26.10.08

Mis en examen, des néonazis invoquent la "haine de la racaille"


THOMAS WERLET ET KEMI SEBA
LE MONDE

Six personnes, âgées de 19 à 35 ans, soupçonnées d'appartenir à un groupe néonazi, ont été mises en examen par un juge d'instruction d'Evry, jeudi 23 octobre, pour "participation à un groupe de combat" et "détention et port d'armes" dans le cadre de l'enquête sur des fusillades intervenues le 28 mai à Saint-Michel-sur-Orge (Essonne). Deux hommes cagoulés, en voiture, avaient tiré au moins trente-cinq balles avec un fusil-mitrailleur, ne provoquant "par miracle", selon une source judiciaire, que des dégâts matériels (Le Monde du 3 juin).


L'enquête avait rapidement mis en évidence l'implication de jeunes engagés dans un groupuscule appelé "Nomad 88" (88 correspondant au double H, 8e lettre de l'alphabet, renvoyant au salut nazi "Heil Hitler") et désireux de venger l'un d'entre eux agressé peu de temps avant dans son lycée.

Trois individus avaient été mis en examen début juin, dont deux suspectés d'être le tireur et le conducteur de la voiture, pour "tentative d'assassinat" et "détention et transport d'armes". Au cours des perquisitions, les policiers avaient saisi de la littérature néonazie et un arsenal important, notamment des armes, des munitions et des composants servant à la fabrication d'explosifs.

Les nouvelles interpellations, réalisées mardi 21 octobre, ont visé les autres militants de Nomad 88. Au cours de leurs auditions, ceux-ci n'ont pas reconnu ouvertement leur appartenance à la mouvance néonazie. "Ils ont fait état de leur volonté de nettoyer certains quartiers de la racaille dans la mesure où, à leur avis, ni la police ni la gendarmerie ne le feraient", explique une source judiciaire. En garde à vue, certains ont évoqué le fait de s'armer pour se préparer à l'hypothèse d'une "guerre civile" en France.

ETROITE SURVEILLANCE
Plusieurs cadres d'un autre groupuscule extrémiste, appelé la Droite socialiste, ont également été placés en garde à vue, mais pas mis en examen. Les policiers entendaient mesurer le degré de proximité entre ce parti et "Nomad 88". "J'ai expliqué que nous n'avions pas de lien avec "Nomad 88" (...) et que nous avions seulement utilisé leur service d'ordre parce qu'il était gratuit. Je pensais que c'était simplement des "cogneurs". J'étais à des années lumière d'imaginer qu'ils étaient en possession d'un arsenal militaire", a indiqué au Monde le président du mouvement, Thomas Werlet, au sortir de sa garde à vue.
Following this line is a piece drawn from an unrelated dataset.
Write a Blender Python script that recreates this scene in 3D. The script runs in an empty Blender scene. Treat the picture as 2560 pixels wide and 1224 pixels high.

La Droite socialiste, qui se veut "nationaliste-socialiste", fait l'objet d'une étroite surveillance de la part des services de renseignement depuis plusieurs mois à cause de son activisme dans les milieux de l'ultra-droite. Thomas Werlet et quatre de ses proches avaient été interpellés en 2005 dans une forêt jouant au paintball avec des uniformes soviétiques et allemands. Ils avaient été condamnés à de la prison avec sursis pour exhibition d'insignes rappelant des crimes contre l'humanité.

Plus récemment, la Droite socialiste a organisé des manifestations contre le "sionisme" avec Kémi Séba, l'ancien leader du groupuscule radical noir Tribu Ka, dissous en 2006 pour "antisémitisme".